[START OF DATA EXCERPT]
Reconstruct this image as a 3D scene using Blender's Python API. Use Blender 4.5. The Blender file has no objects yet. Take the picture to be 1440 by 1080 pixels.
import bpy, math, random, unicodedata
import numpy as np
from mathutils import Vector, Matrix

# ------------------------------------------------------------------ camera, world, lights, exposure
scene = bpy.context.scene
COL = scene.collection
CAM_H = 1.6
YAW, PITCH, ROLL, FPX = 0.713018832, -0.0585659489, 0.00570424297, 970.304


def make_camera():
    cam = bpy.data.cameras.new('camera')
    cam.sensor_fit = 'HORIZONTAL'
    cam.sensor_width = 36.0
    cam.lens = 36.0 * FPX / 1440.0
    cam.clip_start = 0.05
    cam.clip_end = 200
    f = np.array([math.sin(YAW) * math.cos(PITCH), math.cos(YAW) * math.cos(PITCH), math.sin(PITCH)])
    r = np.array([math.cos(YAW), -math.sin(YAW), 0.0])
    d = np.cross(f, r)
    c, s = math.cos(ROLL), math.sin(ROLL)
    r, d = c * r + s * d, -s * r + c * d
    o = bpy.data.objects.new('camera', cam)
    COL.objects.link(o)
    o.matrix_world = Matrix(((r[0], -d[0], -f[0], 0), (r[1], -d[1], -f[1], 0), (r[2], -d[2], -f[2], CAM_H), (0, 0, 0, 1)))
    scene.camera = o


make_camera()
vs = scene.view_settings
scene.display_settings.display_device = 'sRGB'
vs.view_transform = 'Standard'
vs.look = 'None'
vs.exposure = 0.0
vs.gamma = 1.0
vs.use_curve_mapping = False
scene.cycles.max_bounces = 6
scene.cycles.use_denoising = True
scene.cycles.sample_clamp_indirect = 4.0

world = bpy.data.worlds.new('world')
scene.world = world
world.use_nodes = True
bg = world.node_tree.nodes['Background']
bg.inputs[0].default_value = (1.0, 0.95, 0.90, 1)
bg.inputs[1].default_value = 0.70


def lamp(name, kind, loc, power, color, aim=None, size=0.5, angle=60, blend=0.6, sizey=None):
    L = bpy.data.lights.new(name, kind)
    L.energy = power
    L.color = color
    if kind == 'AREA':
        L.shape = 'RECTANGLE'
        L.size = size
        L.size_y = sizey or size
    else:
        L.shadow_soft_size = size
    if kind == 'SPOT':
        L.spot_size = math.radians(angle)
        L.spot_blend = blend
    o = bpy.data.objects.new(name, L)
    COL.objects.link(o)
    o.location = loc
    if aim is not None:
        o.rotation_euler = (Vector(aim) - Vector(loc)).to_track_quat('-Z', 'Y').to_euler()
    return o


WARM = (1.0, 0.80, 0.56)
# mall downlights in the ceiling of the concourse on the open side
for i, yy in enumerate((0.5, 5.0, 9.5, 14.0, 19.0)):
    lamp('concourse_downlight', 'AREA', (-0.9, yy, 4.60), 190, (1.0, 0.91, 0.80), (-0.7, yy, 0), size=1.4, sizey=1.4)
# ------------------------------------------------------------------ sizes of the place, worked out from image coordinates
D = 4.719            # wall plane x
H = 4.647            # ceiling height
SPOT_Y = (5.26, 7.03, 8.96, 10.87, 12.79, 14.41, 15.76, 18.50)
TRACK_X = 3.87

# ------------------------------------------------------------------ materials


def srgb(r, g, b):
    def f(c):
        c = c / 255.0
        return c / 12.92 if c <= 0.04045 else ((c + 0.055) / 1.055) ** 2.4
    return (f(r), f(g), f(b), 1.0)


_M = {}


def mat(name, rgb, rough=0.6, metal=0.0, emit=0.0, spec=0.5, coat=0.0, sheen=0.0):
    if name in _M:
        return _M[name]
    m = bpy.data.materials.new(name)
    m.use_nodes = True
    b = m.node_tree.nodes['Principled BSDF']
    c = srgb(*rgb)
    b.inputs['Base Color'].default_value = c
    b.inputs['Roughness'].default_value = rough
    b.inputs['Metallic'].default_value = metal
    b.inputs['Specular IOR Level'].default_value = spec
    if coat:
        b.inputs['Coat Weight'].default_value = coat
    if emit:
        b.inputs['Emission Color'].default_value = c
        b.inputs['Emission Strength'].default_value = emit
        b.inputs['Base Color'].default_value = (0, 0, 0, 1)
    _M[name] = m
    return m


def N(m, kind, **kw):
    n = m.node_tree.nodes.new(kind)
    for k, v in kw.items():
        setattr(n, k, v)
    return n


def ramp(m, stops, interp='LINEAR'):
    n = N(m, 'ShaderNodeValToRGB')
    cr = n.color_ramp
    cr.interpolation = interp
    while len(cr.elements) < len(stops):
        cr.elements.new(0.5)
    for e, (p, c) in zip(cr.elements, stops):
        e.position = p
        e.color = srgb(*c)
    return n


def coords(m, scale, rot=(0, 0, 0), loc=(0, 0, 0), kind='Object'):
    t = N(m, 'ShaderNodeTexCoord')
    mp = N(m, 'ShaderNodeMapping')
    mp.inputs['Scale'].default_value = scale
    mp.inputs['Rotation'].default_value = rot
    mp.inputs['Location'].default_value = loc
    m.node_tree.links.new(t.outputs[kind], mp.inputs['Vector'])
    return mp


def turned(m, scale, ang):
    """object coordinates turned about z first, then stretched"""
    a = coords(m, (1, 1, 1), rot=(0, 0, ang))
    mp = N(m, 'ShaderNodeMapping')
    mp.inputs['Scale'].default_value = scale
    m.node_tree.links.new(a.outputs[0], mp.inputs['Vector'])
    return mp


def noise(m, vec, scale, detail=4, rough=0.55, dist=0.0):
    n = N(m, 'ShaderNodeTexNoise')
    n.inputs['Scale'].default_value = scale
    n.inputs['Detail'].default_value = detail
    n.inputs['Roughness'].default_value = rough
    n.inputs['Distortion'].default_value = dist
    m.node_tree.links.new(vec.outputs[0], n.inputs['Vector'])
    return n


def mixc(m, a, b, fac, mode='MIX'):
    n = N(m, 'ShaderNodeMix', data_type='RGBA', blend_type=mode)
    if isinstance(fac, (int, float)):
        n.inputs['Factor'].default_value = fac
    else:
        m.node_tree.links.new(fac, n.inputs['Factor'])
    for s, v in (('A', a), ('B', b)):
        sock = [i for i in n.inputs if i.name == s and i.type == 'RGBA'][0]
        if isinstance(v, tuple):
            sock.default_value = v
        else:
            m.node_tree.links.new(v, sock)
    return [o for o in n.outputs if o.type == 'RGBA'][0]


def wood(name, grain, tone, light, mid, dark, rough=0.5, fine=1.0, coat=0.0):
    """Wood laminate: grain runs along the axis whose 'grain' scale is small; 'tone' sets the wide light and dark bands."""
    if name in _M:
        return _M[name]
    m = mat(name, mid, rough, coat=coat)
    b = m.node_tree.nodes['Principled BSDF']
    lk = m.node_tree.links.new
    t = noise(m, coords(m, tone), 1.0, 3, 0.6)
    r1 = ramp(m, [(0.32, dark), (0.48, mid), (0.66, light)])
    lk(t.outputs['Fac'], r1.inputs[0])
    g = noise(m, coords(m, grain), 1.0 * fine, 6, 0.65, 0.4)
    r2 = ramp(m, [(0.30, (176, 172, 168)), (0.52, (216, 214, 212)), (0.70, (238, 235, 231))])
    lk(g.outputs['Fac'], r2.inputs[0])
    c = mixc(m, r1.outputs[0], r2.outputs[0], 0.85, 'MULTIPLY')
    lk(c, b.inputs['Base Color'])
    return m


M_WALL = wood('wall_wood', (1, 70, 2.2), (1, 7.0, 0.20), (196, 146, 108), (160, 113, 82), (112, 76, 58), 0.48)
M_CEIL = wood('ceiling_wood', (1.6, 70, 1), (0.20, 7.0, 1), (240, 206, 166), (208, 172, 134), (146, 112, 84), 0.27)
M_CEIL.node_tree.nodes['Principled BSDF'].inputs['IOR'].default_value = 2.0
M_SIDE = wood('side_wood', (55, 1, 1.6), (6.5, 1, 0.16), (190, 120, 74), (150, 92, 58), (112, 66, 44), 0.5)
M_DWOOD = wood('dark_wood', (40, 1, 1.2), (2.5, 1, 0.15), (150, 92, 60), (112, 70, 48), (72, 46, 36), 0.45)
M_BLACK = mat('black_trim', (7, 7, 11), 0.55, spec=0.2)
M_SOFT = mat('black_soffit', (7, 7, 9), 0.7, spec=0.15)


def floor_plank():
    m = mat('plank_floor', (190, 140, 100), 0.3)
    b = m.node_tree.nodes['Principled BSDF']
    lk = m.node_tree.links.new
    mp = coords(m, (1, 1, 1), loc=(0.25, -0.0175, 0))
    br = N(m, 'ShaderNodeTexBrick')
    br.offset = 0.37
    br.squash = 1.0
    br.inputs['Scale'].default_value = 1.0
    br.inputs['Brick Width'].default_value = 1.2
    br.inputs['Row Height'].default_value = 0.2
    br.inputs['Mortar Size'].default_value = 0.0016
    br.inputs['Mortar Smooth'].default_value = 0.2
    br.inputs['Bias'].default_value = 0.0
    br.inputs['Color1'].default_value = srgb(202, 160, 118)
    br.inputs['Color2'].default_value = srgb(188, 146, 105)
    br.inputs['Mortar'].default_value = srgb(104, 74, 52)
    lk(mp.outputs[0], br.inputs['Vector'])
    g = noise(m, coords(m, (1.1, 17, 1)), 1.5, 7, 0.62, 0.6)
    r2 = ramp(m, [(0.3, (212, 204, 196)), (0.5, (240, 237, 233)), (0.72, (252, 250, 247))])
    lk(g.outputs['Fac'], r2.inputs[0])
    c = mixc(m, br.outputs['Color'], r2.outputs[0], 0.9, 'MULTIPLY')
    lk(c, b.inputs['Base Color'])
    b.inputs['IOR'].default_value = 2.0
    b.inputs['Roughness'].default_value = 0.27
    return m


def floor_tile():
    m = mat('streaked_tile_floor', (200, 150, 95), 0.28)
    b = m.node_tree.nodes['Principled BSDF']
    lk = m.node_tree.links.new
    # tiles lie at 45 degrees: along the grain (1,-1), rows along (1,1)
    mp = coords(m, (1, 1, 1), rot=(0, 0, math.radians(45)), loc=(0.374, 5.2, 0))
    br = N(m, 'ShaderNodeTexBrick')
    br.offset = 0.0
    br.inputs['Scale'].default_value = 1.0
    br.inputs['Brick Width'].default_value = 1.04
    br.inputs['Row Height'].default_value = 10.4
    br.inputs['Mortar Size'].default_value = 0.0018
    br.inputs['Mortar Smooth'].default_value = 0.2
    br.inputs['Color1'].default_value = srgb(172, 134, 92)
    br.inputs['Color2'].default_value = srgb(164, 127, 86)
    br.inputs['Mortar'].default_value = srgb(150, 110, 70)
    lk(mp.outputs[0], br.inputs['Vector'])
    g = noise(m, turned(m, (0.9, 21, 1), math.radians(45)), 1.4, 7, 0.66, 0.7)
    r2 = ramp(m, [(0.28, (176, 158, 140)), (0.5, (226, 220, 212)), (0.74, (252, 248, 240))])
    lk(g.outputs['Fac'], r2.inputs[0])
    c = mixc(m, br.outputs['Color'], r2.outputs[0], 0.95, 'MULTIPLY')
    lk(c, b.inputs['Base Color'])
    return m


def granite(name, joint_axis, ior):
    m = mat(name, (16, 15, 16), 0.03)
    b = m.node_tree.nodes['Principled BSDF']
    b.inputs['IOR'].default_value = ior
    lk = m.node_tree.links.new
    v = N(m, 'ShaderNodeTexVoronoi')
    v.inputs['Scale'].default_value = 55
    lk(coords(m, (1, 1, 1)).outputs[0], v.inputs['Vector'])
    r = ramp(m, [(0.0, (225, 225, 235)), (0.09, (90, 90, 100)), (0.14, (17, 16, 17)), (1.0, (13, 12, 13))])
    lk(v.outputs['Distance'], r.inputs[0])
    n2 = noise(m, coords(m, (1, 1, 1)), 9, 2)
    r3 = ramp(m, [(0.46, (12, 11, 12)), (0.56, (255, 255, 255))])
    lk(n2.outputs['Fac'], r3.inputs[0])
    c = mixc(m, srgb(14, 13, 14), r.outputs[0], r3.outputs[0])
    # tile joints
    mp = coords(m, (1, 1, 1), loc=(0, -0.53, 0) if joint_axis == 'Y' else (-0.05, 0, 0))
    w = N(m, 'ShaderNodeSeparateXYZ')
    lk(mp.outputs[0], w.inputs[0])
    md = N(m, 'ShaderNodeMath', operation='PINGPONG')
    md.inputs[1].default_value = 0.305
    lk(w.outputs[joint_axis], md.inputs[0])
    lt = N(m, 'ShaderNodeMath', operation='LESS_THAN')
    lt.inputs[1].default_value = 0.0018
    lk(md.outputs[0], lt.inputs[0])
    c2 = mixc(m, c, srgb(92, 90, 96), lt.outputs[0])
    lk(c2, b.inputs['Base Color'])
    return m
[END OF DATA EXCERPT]
** AIM **
Everything from the first line of the data through the line containing "YAW, PITCH, ROLL, FPX" should be echoed exactly. Add nothing.

** WORKED ANSWER **
Reconstruct this image as a 3D scene using Blender's Python API. Use Blender 4.5. The Blender file has no objects yet. Take the picture to be 1440 by 1080 pixels.
import bpy, math, random, unicodedata
import numpy as np
from mathutils import Vector, Matrix

# ------------------------------------------------------------------ camera, world, lights, exposure
scene = bpy.context.scene
COL = scene.collection
CAM_H = 1.6
YAW, PITCH, ROLL, FPX = 0.713018832, -0.0585659489, 0.00570424297, 970.304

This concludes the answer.